Una persona, por ejemplo, recuerda y decide escribir sobre esos recuerdos que le vienen desde la memoria. Platón expone que esos recuerdos al volverse escritos sufren no sólo un desplazamiento físico, del recuerdo al papel, sino que además se degradan, ya que la memoria no está exenta de ciertos omisiones u olvidos, en resumen, no es infalible. No es la memoria, como decía el dios egipcio Theuth, un fármaco contra el olvido, más bien es un paliativo, “un simple recordatorio”. Frente a estos problemas los humanos tras la creación de la escritura formaron a especialistas en el estudio y en la escritura del pasado, los historiadores. La historia, la memoria y los recuerdos forman parte de una misma familia, pero cada uno tiene características propias y cumple funciones diferentes.

Siguiendo a Platón, Aristóteles y Carlo Ginzburg, los libros de memorias estarían más cerca de la verdad, de lo real, de lo acontecido, que otros tipos de textos, como pueden ser, por ejemplo, los históricos, ya que los historiadores generalmente logran tener mayor aceptación cuando más se distancian de los hechos que narran. En este sentido algunos estudiosos de la Historia y de la Historiografía, como el historiador británico Eric Hobsbawm, afirman que la función central del historiador es: “recordar lo que otros olvidan[10]”. En cambio, un libro de memorias es un libro más cercano, no busca la distancia emocional y sentimental con lo que se narra, más bien, todo lo contrario. Por otra parte, muchos de los testimonios fueron escritos inmediatamente después de que sucedieron, a modo de diario personal, estrechando aún más la relación hecho-recuerdo/memoria.

En este punto nos interesa señalar un componente más, que separa a los y las lectores/as del presente respecto de los hechos del pasado narrados por los especialistas: los y las historiadores/as.
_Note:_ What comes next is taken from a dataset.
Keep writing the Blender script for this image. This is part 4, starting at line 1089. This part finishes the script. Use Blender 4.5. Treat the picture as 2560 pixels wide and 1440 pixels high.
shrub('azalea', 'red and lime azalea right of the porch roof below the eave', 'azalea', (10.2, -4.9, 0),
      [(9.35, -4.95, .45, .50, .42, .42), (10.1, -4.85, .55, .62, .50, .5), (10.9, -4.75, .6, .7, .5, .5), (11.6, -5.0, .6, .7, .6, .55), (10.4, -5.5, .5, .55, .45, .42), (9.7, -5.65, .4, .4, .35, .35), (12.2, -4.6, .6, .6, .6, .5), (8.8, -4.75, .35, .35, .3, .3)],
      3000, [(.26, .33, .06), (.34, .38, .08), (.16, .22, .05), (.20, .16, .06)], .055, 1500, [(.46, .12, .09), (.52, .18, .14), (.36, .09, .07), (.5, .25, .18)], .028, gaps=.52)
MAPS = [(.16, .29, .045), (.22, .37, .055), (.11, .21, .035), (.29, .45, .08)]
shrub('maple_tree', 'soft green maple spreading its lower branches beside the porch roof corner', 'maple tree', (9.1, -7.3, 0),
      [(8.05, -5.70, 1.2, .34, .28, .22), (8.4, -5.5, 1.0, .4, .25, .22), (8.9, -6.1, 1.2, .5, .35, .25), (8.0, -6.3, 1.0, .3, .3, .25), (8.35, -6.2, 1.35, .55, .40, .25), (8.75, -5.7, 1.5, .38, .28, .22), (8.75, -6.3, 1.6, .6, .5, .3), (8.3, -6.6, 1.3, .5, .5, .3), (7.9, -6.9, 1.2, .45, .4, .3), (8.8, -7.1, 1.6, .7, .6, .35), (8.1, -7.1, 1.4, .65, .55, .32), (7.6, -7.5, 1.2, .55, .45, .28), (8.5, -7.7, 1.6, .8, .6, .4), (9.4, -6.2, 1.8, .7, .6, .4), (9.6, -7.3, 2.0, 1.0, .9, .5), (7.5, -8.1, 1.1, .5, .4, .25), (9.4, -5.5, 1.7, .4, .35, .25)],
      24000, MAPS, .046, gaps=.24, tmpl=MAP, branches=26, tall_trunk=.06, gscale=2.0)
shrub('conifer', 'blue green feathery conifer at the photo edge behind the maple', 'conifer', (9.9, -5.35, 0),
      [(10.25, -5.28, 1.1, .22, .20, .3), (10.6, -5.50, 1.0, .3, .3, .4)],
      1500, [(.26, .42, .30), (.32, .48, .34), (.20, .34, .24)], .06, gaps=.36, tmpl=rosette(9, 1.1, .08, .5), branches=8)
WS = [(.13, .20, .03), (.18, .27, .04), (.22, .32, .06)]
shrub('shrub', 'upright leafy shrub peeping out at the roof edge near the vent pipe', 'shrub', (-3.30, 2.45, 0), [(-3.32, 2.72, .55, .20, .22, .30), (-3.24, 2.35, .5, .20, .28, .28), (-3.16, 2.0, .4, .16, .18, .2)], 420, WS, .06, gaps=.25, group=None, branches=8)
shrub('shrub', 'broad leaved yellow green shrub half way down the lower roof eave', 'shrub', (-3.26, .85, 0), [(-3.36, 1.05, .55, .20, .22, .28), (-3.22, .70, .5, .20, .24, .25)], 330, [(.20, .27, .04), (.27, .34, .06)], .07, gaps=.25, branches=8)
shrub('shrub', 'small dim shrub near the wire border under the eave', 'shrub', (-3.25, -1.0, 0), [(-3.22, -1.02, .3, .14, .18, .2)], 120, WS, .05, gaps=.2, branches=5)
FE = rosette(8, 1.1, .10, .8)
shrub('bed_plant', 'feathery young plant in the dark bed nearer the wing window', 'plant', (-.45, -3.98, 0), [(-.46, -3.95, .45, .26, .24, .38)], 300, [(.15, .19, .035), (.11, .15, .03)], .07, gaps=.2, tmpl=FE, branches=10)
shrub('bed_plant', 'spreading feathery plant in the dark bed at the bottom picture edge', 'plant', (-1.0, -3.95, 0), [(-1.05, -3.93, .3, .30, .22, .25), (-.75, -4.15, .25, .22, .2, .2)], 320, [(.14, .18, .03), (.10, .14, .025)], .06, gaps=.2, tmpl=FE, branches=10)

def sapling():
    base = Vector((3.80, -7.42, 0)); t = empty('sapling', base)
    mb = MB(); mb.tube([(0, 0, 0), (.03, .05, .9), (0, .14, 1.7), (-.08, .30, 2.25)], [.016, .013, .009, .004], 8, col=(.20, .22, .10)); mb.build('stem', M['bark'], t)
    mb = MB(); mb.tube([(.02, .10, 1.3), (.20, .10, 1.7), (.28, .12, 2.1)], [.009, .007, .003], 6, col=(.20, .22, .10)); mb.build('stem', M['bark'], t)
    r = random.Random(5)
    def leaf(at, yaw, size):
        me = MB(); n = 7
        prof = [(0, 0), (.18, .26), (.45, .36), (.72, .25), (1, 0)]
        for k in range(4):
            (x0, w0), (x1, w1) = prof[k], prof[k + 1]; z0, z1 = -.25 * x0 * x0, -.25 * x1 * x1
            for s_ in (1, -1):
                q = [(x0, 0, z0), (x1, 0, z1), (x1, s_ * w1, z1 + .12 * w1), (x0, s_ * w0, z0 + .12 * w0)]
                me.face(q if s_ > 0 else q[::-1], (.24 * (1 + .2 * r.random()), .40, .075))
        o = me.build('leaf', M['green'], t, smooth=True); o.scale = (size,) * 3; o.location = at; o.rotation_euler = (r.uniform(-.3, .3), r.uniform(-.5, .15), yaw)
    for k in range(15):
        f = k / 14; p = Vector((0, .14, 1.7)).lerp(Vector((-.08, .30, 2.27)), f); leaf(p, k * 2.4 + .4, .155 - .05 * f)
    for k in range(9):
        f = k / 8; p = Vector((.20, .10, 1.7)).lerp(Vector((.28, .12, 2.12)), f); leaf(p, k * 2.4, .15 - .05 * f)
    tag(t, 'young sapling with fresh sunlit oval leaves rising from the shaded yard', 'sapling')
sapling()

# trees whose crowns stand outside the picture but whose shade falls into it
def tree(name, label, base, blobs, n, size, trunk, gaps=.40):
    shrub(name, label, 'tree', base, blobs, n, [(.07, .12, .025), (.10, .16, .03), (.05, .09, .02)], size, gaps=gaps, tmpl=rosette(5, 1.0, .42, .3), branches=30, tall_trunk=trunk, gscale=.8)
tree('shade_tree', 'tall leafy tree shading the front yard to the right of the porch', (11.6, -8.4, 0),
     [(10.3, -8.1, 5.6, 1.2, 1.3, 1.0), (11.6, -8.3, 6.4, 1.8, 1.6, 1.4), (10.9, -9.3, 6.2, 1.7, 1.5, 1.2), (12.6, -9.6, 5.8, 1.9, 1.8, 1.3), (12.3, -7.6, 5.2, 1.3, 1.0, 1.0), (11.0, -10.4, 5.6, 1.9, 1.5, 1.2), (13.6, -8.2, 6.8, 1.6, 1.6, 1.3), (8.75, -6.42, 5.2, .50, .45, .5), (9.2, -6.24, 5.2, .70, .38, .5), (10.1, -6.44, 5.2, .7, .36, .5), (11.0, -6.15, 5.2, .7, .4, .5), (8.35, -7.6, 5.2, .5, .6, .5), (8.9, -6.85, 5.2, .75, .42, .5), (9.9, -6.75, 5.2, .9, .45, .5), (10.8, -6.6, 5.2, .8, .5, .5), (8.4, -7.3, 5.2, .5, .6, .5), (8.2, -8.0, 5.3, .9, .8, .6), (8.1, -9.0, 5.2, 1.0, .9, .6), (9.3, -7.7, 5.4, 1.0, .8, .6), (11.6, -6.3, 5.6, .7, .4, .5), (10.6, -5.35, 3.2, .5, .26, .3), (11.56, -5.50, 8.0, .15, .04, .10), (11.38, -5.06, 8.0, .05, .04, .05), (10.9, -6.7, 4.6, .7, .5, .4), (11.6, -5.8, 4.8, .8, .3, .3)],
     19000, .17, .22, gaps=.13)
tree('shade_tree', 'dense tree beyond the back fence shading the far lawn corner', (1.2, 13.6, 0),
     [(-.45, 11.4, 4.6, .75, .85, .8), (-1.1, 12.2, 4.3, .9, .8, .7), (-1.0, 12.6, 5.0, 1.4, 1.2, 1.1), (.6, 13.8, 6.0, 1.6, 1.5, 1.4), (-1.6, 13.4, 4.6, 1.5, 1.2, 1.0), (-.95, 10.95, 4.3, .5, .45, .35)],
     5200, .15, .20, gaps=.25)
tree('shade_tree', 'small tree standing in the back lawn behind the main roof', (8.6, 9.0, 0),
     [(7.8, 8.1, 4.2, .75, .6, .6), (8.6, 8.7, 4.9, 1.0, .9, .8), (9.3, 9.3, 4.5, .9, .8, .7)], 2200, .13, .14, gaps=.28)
Aristóteles, Platón, Momigliano, Ginzburg y Hobsbawm no han sufrido el problema que ha sufrido los habitantes de nuestra América bajo la Cruz del Sur, es decir, en este lugar del planeta, en donde los narradores de la historia desde el nacimiento de la disciplina Historiográfica incumplieron con los principios, métodos, patrones, pautas y procedimientos que rigen al oficio del historiador. Estas desviaciones y trastornos en nuestro país tuvieron un particular y profundo impacto por haber sido sistemáticamente implementadas durante el periodo de masiva inmigración europea al país. El historiador, ensayista y político Jorge Abelardo Ramos (Ciudad de Buenos Aires, 1921-1994) es probablemente quien mejor resume este problema, escribe: “Los poetas de levita escribieron pausadamente, más tarde, la historia novelesca que les granjeó la fama buena para ellos y la mala fama para los otros. Esta distribución del prestigio fue una operación colosal, y ha perdurado en las escuelas por donde pasamos todos. La tradición oral de la historia no escrita se confinó en el interior patriarcal; pero los hijos de los inmigrantes aposentados en la región litoraleña aprendieron la historia argentina en los textos de la oligarquía triunfante. Los libros no podían confundir a los vástagos del criollaje, porque se trasmitía a ellos la versión tradicional de sus abuelos; pero a los argentinos descendientes de europeos, cuyos abuelos estaban en Europa, no les quedo más remedio que hundirse en la versión oficial del pasado. Así se produjo el divorcio entre la verdad y la letra, de acuerdo a una idea de [Marc] Bloch, brillantemente parafraseada por [Arturo] Jauretche.[11]”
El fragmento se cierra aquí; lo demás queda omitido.